Former secretary of State Henr Kissinger warned yesterday that within the next two to five years U.S. oil imports will be disrupted by some event in the Middle East that likely will force rationing of gasoline.

"We are on a roller coaster to disaster," Kissinger told the Senate Energy Committee. "Our future is now at the mercy of a precarious political status quo in what is probably the most volatile, unstable and crisis-prone region of the world."

Kissinger said "I don't know where it [the disruptive Mideast event] will happen," but he has no doubt it will and, when it does, "It will happen quickly."

Committee Chairman Henry Jackson (D-Wash.), summing up testimony from earlier hearings on the geopolitics of oil, agreed. "The probability of a major oil supply disruption within the next decade is very high," Jackson said.

Kissinger said a major part of the problem is vacillation by the United States in its military and foreign policies toward the volatile area.
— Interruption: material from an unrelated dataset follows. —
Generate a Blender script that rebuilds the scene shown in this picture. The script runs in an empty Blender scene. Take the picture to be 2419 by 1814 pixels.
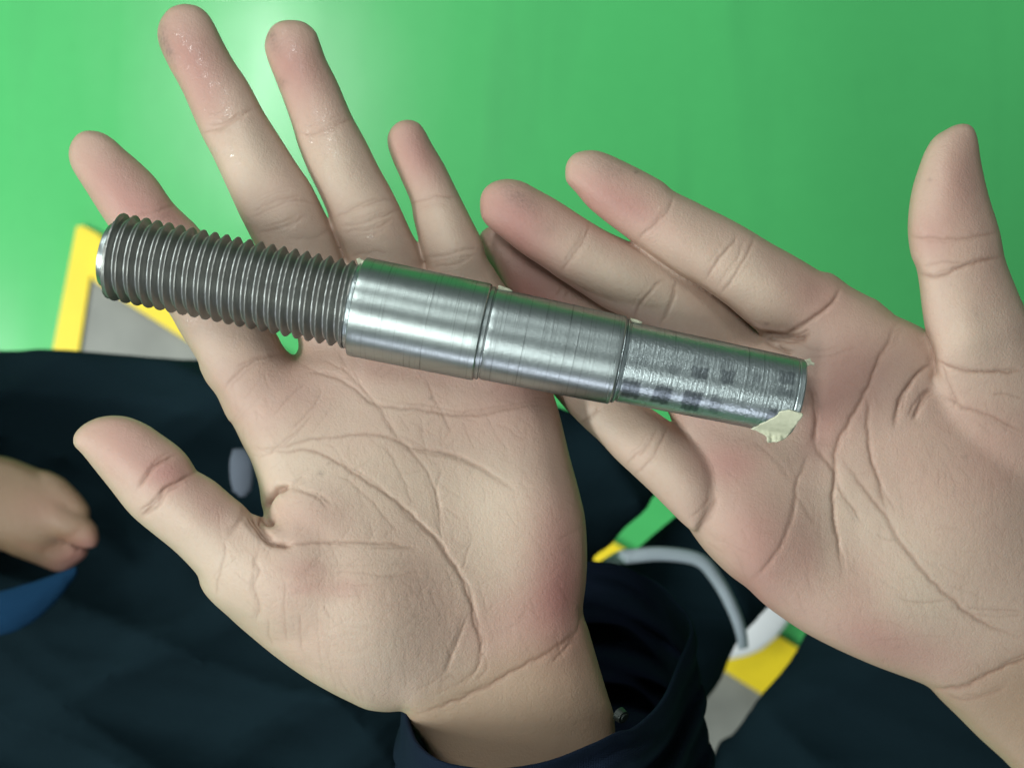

The former secretary of State called for the industrial democracies to "adopt stringent conservation measures, develop new supplies of oil and alternative sources of energy, strengthen collaboration among the consumer nations, address the plight of the developing nations and seek a more reliable long-term relationship with the [oil] producers."

As for the United States, he urged that -- with or without participation by our allies -- a "credible military presence" be established in the Indian Ocean and that expansion of U.S. military forces be speeded up. "Above all, we need a steady, predictable American foreign policy".